By Jae-Ha Kim
Rolling Stone
July 11, 1991
Mecca Arena
Milwaukee, Wisconsin
May 11, 1991
Intelligent heavy metal is an oxymoron in today’s rock world. Too many bands rely on videos featuring nubile models rather than honest musicianship to sell their songs. The member of Queensrÿche stand out in this world, not because they are the prettiest, loudest or raunchiest, but because they treat their music as art rather than product.
Whether the 8,000 kids thrashing their hair and banging their heads at the Mecca appreciated the two hour and fifteen minute show as art is debatable. But they clearly related to the band’s live sound, which was much more stripped down than any of Queensrÿche’s recordings. On its LPs, Queensrÿche tackles, with serious thoughtfulness, subjects ranging from obsessive love to government conspiracy. The band, whose material translates well live, gets the message across with a minimum of histrionics.

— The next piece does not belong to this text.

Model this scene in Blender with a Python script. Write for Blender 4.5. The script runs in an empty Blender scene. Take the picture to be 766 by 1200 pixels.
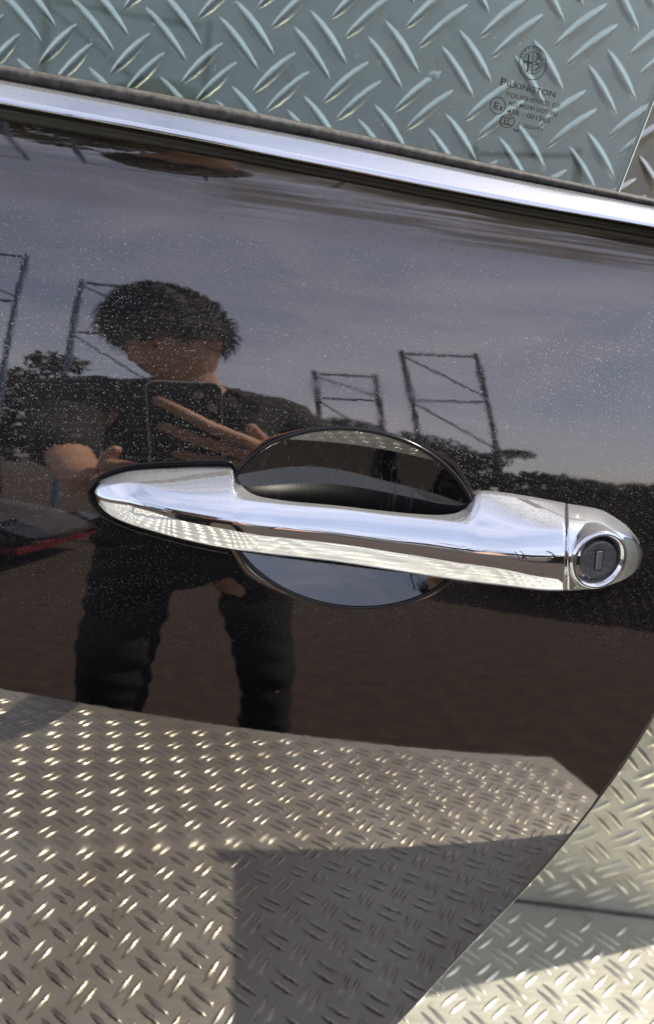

As the opening strains of “There’s No Business Like Show Business” played over the PA system, the five band members from Seattle jogged out onto a slanted, angular stage. They kicked the concert off with a raucous version of “Resistance,” from their current LP “Empire,” and followed with music culled from their eight-year career.
What saves Queensrÿche from musical pomposity is the succinct musicianship within the group. At the Mecca, guitarists Chris DeGarmo and Michael Wilton packed a one-two punch that punctuated singer Geoff Tate’s voice — an instrument that help up surprisingly well enough though he tortured it with intensity throughout the evening. And drummer Scott Rockenfield’s solo during “Eyes of a Stranger” was a testament to what could be accomplished with brevity.
While the double-platinum success of Empire and its crossover single, Silent Lucidity, has enabled Queensrÿche to headline in arenas for the first time, almost half of the band’s show was dedicated to its breakthrough 1988 LP, Operation: mindcrime. In an unusual move that could have backfired, Queensrÿche played all fifteen songs from the heavy-metal opera, whose lyrics are on par with Pink Floyd’s Wall or the Who’s Tommy.
Operation: mindcrime is a conceptual piece, and for it to be successful, the audience’s willingness to focus its attention on one subject, the world’s moral decay, for the course of an hour had to be relied on. The predominantly young male audience, weaned on MTV, complied, listening in hushed rapture as Tate sang, I used to think that only America’s way was right, but now the holy dollar rules everybody’s lives,” from “Revolution Calling.”
The music was augmented by conceptual videos that juxtaposed images of police brutality and student demonstrations with shots of consumer greed. The laser show, by arena standards, was subdued: A bright array of rainbow colors flashed out at the audience at regular intervals, inciting cheers from the fan each time it lit up the dark venue. But the most spectacular visual effect was near the end of the show, when a giant hologram of Tate smashed its way through the video screen.
Over the years, heavy metal has become the bastard son of rock, and many of its artists seem less concerned about writing strong lyrics than in creating big hairdos. Although the members of Queensryche are tour veterans, it is still too early to judge whether the group will redefine the limits of the heavy-metal genre. What is clear is that with the success Queensrÿche is enjoying, it is bound to encourage other younger groups to recognize that being smart doesn’t have to be a liability in the music business.
Suicidal Tendencies opened the show with a set that assaulted the audience’s collective senses with speed-metal-guitar chords and motor-mouth vocalist Mike Muir’s rap-style chanting. While the Tendencies’ loud, angry style on songs such as “You Can’t Bring Me Down” makes it easy to categorize them as a heavy-metal band, their musical sensibilities are more in tune with the spirit of punk rock. Had they been old enough to tour in the Seventies, they would have made a fine opening act for the Sex Pistols.